EXERCISE DIRECTIONS: Determine how many lines contain the string "uniform", then reply with that figure only.

-- Start GIVEN DATA --

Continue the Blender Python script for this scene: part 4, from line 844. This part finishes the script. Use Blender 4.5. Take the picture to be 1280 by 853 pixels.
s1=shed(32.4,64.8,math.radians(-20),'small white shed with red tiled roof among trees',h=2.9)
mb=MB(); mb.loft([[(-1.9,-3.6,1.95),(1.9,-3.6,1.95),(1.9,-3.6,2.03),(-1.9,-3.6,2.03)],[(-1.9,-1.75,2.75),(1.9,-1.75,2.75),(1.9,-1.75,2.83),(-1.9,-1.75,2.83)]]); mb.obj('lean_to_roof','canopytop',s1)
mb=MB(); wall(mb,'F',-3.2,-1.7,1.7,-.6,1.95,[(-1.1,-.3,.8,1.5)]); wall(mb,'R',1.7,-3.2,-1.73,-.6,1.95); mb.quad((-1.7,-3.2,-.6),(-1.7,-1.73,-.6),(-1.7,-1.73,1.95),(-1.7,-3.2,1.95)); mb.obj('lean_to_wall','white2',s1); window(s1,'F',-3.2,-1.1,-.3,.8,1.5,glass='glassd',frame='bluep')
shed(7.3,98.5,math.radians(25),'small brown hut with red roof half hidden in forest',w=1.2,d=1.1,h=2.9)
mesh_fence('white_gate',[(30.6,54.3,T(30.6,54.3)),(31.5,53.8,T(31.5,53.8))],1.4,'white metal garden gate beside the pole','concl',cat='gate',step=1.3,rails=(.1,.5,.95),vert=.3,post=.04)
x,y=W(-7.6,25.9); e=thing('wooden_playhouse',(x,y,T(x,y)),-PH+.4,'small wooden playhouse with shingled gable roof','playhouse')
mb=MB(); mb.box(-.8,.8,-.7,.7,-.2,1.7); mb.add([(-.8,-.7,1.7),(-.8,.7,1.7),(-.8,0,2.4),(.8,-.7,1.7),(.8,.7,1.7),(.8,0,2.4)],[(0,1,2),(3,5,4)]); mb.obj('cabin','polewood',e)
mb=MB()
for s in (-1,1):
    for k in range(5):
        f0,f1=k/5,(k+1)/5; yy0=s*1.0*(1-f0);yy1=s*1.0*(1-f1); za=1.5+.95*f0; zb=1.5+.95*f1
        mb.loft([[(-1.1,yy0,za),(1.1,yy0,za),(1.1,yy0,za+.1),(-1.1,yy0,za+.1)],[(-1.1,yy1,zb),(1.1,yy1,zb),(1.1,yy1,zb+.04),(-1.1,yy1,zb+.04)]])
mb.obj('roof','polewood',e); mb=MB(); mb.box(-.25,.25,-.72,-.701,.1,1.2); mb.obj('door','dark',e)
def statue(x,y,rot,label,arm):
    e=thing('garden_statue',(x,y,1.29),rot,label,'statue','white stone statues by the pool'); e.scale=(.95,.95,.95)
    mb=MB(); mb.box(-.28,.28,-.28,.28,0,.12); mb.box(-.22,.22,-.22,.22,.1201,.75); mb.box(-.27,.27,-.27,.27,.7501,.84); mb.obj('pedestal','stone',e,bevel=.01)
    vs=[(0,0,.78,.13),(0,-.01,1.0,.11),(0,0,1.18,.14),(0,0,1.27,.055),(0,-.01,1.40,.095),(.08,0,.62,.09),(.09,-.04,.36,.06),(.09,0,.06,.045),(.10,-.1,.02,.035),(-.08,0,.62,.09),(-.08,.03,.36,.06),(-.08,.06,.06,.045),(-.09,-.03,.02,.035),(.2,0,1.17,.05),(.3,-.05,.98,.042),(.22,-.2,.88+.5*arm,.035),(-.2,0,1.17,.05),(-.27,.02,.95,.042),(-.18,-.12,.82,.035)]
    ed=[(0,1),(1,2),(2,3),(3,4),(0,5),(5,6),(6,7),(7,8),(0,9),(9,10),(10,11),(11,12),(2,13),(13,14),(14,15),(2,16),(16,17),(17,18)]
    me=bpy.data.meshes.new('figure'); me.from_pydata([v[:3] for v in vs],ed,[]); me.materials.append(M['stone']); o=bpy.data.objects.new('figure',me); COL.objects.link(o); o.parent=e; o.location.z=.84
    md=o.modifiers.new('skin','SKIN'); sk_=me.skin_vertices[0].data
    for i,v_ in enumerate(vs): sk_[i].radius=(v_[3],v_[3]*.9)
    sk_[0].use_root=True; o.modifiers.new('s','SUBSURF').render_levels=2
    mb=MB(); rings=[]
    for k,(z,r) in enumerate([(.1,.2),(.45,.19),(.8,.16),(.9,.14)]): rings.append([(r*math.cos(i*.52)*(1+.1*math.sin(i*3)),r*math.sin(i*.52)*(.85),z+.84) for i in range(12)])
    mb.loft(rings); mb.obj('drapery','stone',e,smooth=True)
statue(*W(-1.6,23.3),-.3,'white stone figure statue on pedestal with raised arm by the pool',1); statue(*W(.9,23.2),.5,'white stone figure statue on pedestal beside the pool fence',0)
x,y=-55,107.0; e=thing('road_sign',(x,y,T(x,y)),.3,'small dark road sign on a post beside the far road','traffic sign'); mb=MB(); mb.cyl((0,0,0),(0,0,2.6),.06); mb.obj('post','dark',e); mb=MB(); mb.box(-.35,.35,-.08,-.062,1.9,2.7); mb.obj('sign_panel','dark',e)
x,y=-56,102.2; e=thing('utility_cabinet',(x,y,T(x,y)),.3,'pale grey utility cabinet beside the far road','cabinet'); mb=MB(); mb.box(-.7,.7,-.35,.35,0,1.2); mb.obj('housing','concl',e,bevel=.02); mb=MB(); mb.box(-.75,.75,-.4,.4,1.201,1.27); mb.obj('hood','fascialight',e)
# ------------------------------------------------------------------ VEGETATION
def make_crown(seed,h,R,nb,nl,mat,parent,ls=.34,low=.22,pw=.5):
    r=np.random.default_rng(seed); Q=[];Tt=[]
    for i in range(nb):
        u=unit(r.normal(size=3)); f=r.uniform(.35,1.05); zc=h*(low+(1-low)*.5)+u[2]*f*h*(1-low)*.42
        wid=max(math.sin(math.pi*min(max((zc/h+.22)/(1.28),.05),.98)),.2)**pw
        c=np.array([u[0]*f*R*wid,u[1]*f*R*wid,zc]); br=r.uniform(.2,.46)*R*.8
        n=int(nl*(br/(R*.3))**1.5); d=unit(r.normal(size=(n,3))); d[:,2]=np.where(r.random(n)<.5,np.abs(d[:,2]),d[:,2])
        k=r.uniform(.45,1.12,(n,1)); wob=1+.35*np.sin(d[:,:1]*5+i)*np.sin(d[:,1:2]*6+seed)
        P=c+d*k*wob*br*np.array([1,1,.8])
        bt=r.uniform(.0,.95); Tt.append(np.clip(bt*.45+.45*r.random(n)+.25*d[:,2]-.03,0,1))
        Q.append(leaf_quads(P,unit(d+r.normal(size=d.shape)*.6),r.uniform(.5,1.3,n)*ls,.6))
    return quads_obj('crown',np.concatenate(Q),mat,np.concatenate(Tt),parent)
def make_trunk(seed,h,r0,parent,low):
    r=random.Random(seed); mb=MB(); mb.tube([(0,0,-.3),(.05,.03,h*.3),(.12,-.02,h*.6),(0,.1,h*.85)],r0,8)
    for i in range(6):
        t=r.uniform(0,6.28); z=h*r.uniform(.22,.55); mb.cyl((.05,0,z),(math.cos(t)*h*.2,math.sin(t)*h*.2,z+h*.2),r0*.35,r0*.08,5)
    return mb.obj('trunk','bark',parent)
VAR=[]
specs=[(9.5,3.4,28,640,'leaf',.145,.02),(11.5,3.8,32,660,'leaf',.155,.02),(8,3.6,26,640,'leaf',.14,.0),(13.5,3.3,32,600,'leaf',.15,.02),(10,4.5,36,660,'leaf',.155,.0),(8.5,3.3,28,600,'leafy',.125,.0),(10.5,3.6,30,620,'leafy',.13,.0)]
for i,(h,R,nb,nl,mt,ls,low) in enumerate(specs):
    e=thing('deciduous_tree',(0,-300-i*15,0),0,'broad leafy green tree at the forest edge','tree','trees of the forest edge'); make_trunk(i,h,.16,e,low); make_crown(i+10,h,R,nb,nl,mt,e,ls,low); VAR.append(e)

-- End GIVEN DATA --

ANSWER TO THIS TASK: 6